Yes it may not be a single monolithic application where both services are within the same web service/web app, but you still effectively have monolithic application due to the tight coupling between your services.

Anecdote: A team told us that they wanted to deploy their application into our IIS farm and the had 20 microservices. We told them, sure no problem. We noticed that whenever they deployed in the QA environment, they were often doing 15-20 webservice deployments for revision they had. Later when they moved to production, their sprint end deployment would touch all 20. Even their emergency changes for single bug hotfixes would touch all 20. I've got a feeling that they bought into the "microservices" buzzword without really understanding the intent of the design pattern.

 

[aekoky]

Perhaps I'm missing how your Audit and Expense services are Microservices. The point of a microservice is that everything with it is self-contained and it can be modified and updated independently of other code that is part of the application. But it looks like both of your microservices share common code between the two of them in the form of the various types in ExpenseTracker.Application.Common and ExpenseTracker.Domain.Account. So if you modify anything in that common code to try to do some kind of product enhancement or bug fix for one or the other feature, you will now have to also update the other service.

Yes it may not be a single monolithic application where both services are within the same web service/web app, but you still effectively have monolithic application due to the tight coupling between your services.

Anecdote: A team told us that they wanted to deploy their application into our IIS farm and the had 20 microservices. We told them, sure no problem. We noticed that whenever they deployed in the QA environment, they were often doing 15-20 webservice deployments for revision they had. Later when they moved to production, their sprint end deployment would touch all 20. Even their emergency changes for single bug hotfixes would touch all 20. I've got a feeling that they bought into the "microservices" buzzword without really understanding the intent of the design pattern.

You're absolutely right — this isn't true microservices architecture.
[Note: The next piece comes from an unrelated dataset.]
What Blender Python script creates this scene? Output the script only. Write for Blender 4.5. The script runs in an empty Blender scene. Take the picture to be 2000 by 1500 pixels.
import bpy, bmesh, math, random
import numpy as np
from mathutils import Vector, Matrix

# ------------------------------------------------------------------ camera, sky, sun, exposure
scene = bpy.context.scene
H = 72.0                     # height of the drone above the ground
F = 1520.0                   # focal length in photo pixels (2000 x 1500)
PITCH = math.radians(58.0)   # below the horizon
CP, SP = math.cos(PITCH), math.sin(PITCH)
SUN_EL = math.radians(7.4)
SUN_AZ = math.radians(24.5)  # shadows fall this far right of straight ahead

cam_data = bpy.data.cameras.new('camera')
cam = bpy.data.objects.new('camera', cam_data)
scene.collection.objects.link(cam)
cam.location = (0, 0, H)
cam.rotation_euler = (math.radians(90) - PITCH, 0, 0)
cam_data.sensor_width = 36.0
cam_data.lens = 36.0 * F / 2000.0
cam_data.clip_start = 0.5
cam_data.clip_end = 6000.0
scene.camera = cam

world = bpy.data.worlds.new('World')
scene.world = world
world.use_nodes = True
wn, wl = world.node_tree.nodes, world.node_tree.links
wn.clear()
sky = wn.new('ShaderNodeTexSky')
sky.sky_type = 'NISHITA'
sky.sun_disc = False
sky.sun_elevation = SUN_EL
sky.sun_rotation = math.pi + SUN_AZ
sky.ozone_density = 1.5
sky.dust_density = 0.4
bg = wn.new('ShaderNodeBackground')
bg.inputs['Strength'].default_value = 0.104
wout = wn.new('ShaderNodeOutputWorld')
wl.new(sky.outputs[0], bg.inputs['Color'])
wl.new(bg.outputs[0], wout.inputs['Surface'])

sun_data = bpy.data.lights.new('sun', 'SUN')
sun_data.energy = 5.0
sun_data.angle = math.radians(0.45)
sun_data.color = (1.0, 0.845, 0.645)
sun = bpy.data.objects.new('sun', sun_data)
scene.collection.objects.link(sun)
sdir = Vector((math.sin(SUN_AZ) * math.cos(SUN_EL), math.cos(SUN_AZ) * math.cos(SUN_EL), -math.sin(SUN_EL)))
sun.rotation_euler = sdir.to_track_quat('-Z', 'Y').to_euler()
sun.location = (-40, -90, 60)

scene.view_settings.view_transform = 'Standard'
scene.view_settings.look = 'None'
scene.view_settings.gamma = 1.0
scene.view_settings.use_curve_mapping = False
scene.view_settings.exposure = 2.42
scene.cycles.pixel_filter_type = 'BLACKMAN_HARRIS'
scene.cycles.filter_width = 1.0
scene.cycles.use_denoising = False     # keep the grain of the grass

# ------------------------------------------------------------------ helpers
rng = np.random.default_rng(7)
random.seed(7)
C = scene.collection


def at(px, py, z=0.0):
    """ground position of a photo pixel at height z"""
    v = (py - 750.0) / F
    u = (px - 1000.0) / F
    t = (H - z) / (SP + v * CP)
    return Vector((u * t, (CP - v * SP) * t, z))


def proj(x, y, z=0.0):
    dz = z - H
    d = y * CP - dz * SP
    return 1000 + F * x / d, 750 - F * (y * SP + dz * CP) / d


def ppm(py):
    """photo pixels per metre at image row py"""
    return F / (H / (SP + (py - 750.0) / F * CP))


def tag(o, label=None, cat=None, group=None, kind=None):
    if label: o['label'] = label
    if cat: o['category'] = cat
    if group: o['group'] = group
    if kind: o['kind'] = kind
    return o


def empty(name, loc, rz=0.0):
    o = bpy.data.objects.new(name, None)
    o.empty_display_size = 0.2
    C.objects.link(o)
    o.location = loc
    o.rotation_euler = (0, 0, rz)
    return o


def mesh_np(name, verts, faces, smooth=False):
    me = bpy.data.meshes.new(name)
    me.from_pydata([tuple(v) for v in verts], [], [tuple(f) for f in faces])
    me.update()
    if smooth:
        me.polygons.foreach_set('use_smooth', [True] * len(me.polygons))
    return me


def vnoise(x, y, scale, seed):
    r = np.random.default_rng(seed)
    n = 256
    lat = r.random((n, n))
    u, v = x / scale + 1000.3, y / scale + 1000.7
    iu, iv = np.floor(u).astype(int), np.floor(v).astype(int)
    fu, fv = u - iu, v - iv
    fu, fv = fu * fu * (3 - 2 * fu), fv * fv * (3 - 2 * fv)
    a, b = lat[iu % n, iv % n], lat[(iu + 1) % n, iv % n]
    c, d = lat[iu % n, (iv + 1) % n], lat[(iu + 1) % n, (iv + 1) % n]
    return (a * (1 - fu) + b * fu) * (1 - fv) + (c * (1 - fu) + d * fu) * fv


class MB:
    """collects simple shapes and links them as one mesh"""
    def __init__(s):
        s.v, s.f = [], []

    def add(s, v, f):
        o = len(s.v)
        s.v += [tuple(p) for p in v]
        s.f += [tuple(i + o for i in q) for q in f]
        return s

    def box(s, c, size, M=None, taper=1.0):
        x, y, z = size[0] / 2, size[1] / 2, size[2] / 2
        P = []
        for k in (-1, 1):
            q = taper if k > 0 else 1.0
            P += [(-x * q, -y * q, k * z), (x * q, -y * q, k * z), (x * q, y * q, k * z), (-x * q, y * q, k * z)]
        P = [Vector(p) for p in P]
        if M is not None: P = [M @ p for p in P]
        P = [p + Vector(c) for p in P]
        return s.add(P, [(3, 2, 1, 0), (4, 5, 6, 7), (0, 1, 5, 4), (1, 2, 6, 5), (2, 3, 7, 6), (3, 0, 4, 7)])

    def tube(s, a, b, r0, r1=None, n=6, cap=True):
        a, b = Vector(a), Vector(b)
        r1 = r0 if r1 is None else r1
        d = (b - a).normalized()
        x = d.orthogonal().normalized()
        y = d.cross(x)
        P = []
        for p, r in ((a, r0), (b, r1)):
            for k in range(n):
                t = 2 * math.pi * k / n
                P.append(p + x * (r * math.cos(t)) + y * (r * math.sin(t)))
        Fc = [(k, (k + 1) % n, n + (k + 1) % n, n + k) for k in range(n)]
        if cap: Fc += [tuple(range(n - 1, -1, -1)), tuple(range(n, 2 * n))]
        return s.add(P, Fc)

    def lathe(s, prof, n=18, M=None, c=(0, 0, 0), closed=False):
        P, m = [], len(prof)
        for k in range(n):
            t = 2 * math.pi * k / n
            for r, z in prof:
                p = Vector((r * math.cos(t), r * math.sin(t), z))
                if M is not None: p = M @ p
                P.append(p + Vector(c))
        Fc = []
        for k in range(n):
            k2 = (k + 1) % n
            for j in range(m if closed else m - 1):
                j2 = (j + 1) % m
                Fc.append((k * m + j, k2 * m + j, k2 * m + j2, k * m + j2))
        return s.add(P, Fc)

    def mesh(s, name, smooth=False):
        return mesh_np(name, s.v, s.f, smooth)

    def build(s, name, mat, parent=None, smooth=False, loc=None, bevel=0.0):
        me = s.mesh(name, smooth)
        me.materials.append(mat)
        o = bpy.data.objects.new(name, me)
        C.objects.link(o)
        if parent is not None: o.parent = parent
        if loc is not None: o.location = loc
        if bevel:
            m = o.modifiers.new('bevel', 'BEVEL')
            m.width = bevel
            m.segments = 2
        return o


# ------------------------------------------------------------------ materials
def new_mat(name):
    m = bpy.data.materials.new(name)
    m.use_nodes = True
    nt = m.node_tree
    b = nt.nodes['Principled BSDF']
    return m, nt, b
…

Sharing code between services, like having a common ExpenseTracker.Domain project, goes against the core principles of microservices. It's a clear microservices smell that leads to tight coupling and defeats service autonomy.
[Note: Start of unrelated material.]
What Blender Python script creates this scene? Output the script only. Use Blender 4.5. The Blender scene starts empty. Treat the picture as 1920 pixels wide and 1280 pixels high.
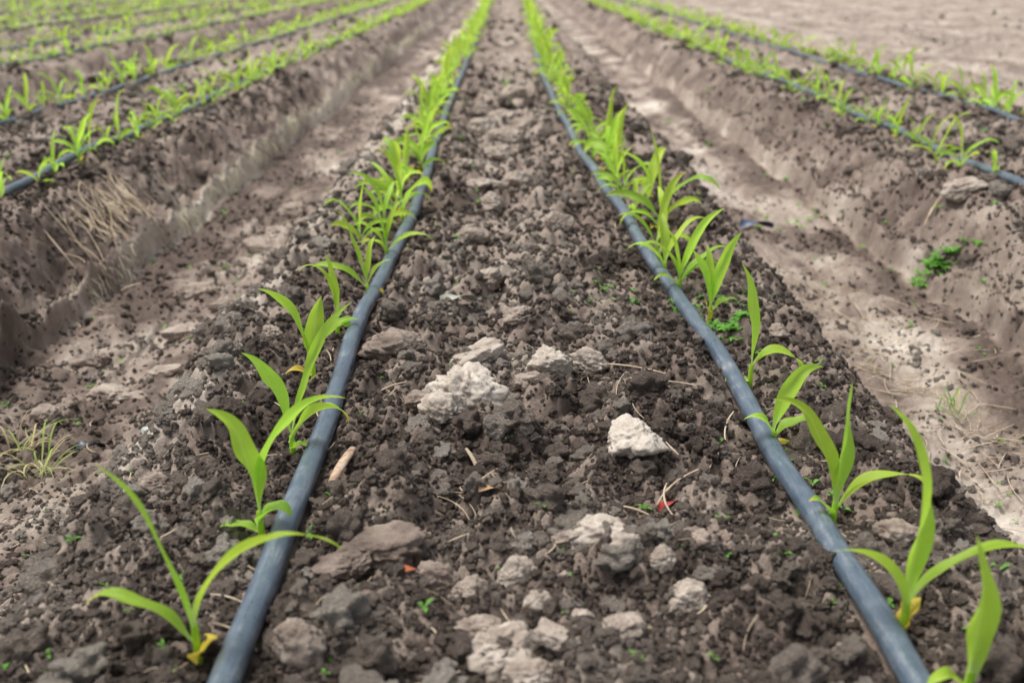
import bpy, math, random
import numpy as np
from mathutils import noise as mn, Vector
random.seed(7); rng=np.random.default_rng(11)
scene=bpy.context.scene
# ------------------------------------------------------------------ noise
G=np.random.default_rng(3).uniform(0,2*np.pi,(256,256)); GX=np.cos(G).astype(np.float32); GY=np.sin(G).astype(np.float32)
J1=np.random.default_rng(4).random((256,256)).astype(np.float32); J2=np.random.default_rng(5).random((256,256)).astype(np.float32); J3=np.random.default_rng(6).random((256,256)).astype(np.float32)
def pn(x,y,s=0):
    x=np.asarray(x,dtype=np.float64)+s*17.37; y=np.asarray(y,dtype=np.float64)+s*9.71
    ix=np.floor(x).astype(np.int64); iy=np.floor(y).astype(np.int64)
    fx=x-ix; fy=y-iy
    u=fx*fx*fx*(fx*(fx*6-15)+10); v=fy*fy*fy*(fy*(fy*6-15)+10)
    def g(a,b,dx,dy):
        i=(ix+a)&255; j=(iy+b)&255
        return GX[j,i]*dx+GY[j,i]*dy
    n00=g(0,0,fx,fy); n10=g(1,0,fx-1,fy); n01=g(0,1,fx,fy-1); n11=g(1,1,fx-1,fy-1)
    a=n00+(n10-n00)*u; b=n01+(n11-n01)*u
    return (a+(b-a)*v)*1.4
def fbm(x,y,o=4,s=0,g=.5):
    r=0;a=1;f=1
    for i in range(o):
        r=r+a*pn(x*f,y*f,s+i*3); a*=g; f*=2.03
    return r
def worley(x,y,s=0):
    x=np.asarray(x)+s*13.1; y=np.asarray(y)+s*7.7
    ix=np.floor(x).astype(np.int64); iy=np.floor(y).astype(np.int64)
    best=np.full(x.shape,9.0); rid=np.zeros(x.shape)
    for a in(-1,0,1):
        for b in(-1,0,1):
            i=(ix+a)&255; j=(iy+b)&255
            d=(ix+a+J1[j,i]-x)**2+(iy+b+J2[j,i]-y)**2
            m=d<best; best=np.where(m,d,best); rid=np.where(m,J3[j,i],rid)
    return np.sqrt(best),rid
def ss(a,b,x):
    t=np.clip((x-a)/(b-a),0,1); return t*t*(3-2*t)
# ------------------------------------------------------------------ field layout
PITCH=1.74; C0=0.03
YG=np.linspace(-3,60,3151)
def smooth(a,n=15):
    k=np.hanning(n); k/=k.sum(); return np.convolve(np.pad(a,n//2,mode='edge'),k,'valid')
TL=smooth(np.interp(YG,[-3,.725,1.0,1.16,1.59,2.12,2.45,2.93,3.9,5,8.6,14.8,19.5,60],[-.249,-.249,-.248,-.246,-.262,-.25,-.241,-.243,-.262,-.267,-.262,-.275,-.28,-.28]),25)
TR=smooth(np.interp(YG,[-3,.725,1.05,1.34,1.7,2.21,2.9,3.97,5,6,8.6,14,19.5,60],[.366,.3617,.352,.348,.331,.304,.268,.229,.215,.2,.215,.25,.28,.3]),25)
def tubex(k,side,y):
    if k==0: return np.interp(y,YG,TL if side<0 else TR)
    y=np.asarray(y,dtype=float)
    return C0+PITCH*k+side*.30+.03*pn(y*.45,y*0+k*5.3+side,9)+.012*pn(y*1.3,y*0+k*3.3+side,12)
def bedk(x): return np.clip(np.round((x-C0)/PITCH),-40,1)
def localu(x,y):
    k=bedk(x); sd=(x>C0+PITCH*k)*3.1
    w=.03*pn(y*1.1,k*7.7+sd,21)+.018*pn(y*4.5,k*7.7+sd,23)*np.where(k==0,.5,1)
    return k,np.abs(x-(C0+PITCH*k))+w
def profile(x,y):
    k,u=localu(x,y)
    outer=((k==1)&(x<C0+PITCH))|((k==-1)&(x>C0-PITCH))|(k<-1)
    top=-.012*ss(.2,.5,u)-.018*ss(.46,.55,u)
    dz=.5+.5*np.clip(1+pn(y*1.7,k*3.3,25)*1.2,0,2)
    cut=np.where(k==1,.065,.085)*np.clip(dz,.4,1.4)
    slope=.165-cut
    zA=top-slope*ss(.50,.655,u)-cut*ss(.672,.690,u)
    zB=top-.175*ss(.525,.67,u)
    z=np.where(outer,zA,zB)
    z=z-.012*ss(.72,.85,u)
    e=C0+PITCH+.62
    bare=ss(e,e+.35,x)
    z=z*(1-bare)+bare*(-.03+.010*np.sin((x-e)*5.2+2*pn(x*.6,y*.6,4)))
    return z,k,u,bare
def tubeatt(x,y,k):
    a=np.zeros_like(x)
    for kk in range(-9,2):
        m=(k==kk)
        if not m.any(): continue
        for s in(-1,1):
            d=x[m]-tubex(kk,s,y[m])
            a[m]=np.maximum(a[m],np.exp(-(d/.028)**2))
    return a
def lowz(x,y):
    z,k,u,b=profile(x,y)
    return z+.016*pn(x*2.2,y*2.2,31)+.006*pn(x*6,y*6,33)
def height(x,y):
    x=np.asarray(x,dtype=float); y=np.asarray(y,dtype=float)
    z,k,u,bare=profile(x,y)
    att=1-.85*tubeatt(x,y,k)
    floor=ss(.66,.71,u)*(1-bare)
    wall=ss(.5,.56,u)*(1-ss(.655,.675,u))*(1-bare)*(k!=0)
    slope0=ss(.5,.56,u)*(1-ss(.66,.72,u))*(k==0)
    rough=(1-.5*floor)*(1-.3*bare)*(1-.35*slope0)
    z=z+.016*pn(x*2.2,y*2.2,31)+.006*pn(x*6,y*6,33)
    d=np.maximum(y,.5)
    r=.026*fbm(x*10,y*10,4,40,.55)*rough
    r=r+wall*(.026*fbm(x*9,y*4,3,60)+.014*fbm(x*26,y*14,4,63,.6))
    f,i=worley(x/.085,y/.085,1); r=r+np.maximum(0,1-(f/.62)**2)*np.maximum(0,i-.35)*.044*rough
    f,i=worley(x/.032,y/.032,2); r=r+np.maximum(0,1-(f/.66)**2)**.7*i*.013*rough*(1-ss(6,14,d))
    f,i=worley(x/.014,y/.014,3); r=r+np.maximum(0,1-(f/.7)**2)**.7*i*.007*(1-ss(2.6,5,d))*(.35+.65*rough)
    f,i=worley(x/.0065,y/.0065,5); r=r+np.maximum(0,1-(f/.7)**2)*i*.003*(1-ss(1.4,2.6,d))*(.4+.6*rough)
    return z+r*att-.006*(1-att)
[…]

That said, to clarify my vision: I'm implementing microservices using the CQRS pattern, where each responsibility is isolated. I have one service dedicated to the write side — responsible for saving events and modifying state — and a separate service for the read side, focused on querying data. This separation allows both services to grow, scale, and evolve independently.

Thanks to your feedback, I now realize the mistake of sharing domain logic across services. The correct approach is to have a shared contracts library containing only integration event DTOs. This allows services to communicate effectively without violating boundaries — preserving autonomy and maintaining a clean architecture.